February 22: The Chair of Peter is celebrated on this day. Previously, both Peter and Paul were remembered until their feast was transferred to June 29th. As the custom was ingrained in practice, Christians continued to honor the contributions Peter made to the church as the first of the apostles in continuous succession.

February 23: Polycarp, bishop and martyr (69-155), was made bishop of Smyrna and was the leader of the second generation Christians. He was a disciple of the apostle John and a friend of Ignatius of Antioch. He wrote catechesis and rites for initiation into the Christian community. He was martyred in 155 and is a Father of the early church.

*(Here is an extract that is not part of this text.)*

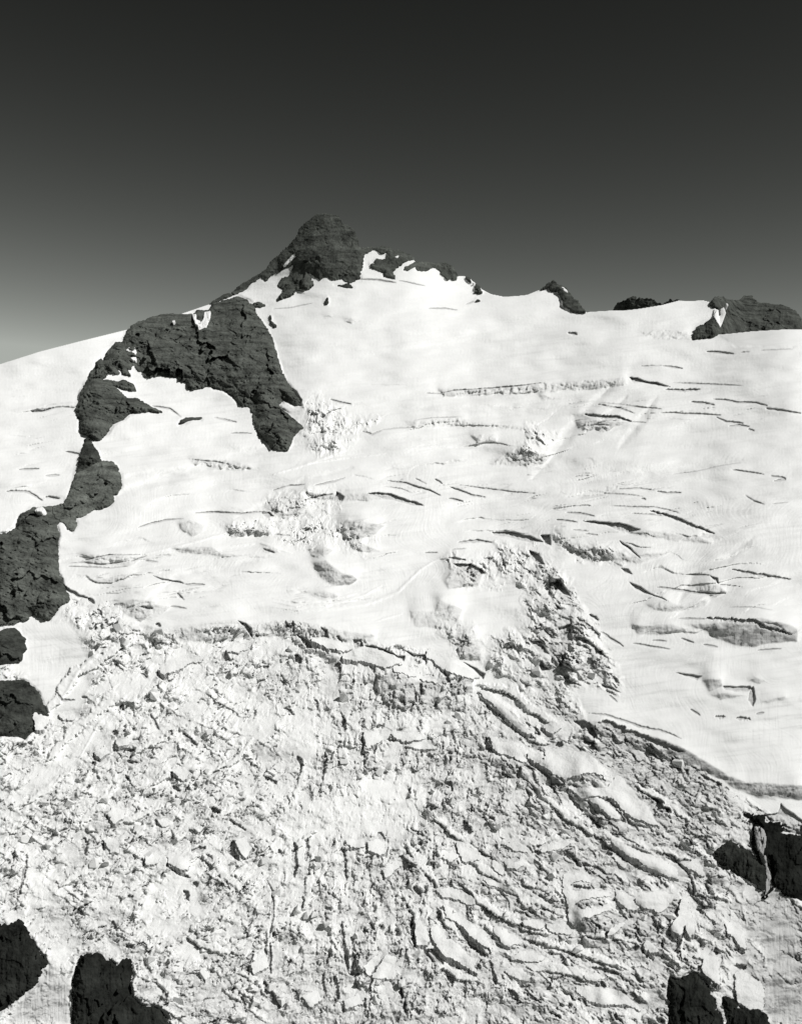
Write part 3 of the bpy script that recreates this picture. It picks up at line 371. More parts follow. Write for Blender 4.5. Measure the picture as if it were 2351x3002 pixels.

This Week in Jesuit History

·      Feb 21, 1595. At Tyburn, the martyrdom of Robert Southwell after he had suffered brutal tortures in Topcliffe's house and in prison. He embraced the jailer who brought him word that he was to be executed. As he breathed his last, Lord Mountjoy, who presided over the execution, exclaimed: "May my soul be one day with that of this man."
·      Feb 22, 1599. By order of Pope Clement VIII, the superiors general of the Jesuits and the Dominicans, assisted by others, met to settle, if possible, the controversies about grace. Nothing came of the meeting, since the Dominicans insisted on the condemnation of the writings of Fr. Molina.
·      Feb 23, 1551. The Roman College, the major school of the Society later to become the Gregorian University, began its first scholastic year with 15 teachers and 60 students.
·      Feb 24, 1637. The death of Francis Pavone. Inflamed by his words and holy example, sixty members of a class of philosophy that he taught and the entire class of poetry embraced the religious state.
·      Feb 25, 1558. St Aloysius Gonzaga received tonsure at the Lateran basilica. Within the next month he would receive the minor orders.
·      Feb 26, 1611. The death of Antonio Possevino, sent by Pope Gregory XIII on many important embassies to Sweden, Russia, Poland, and Germany. In addition to founding colleges and seminaries in Cracow, Olmutz, Prague, Braunsberg, and Vilna, he found time to write 24 books.

·      Feb 27, 1767. Charles III banished the Society from Spain and seized its property.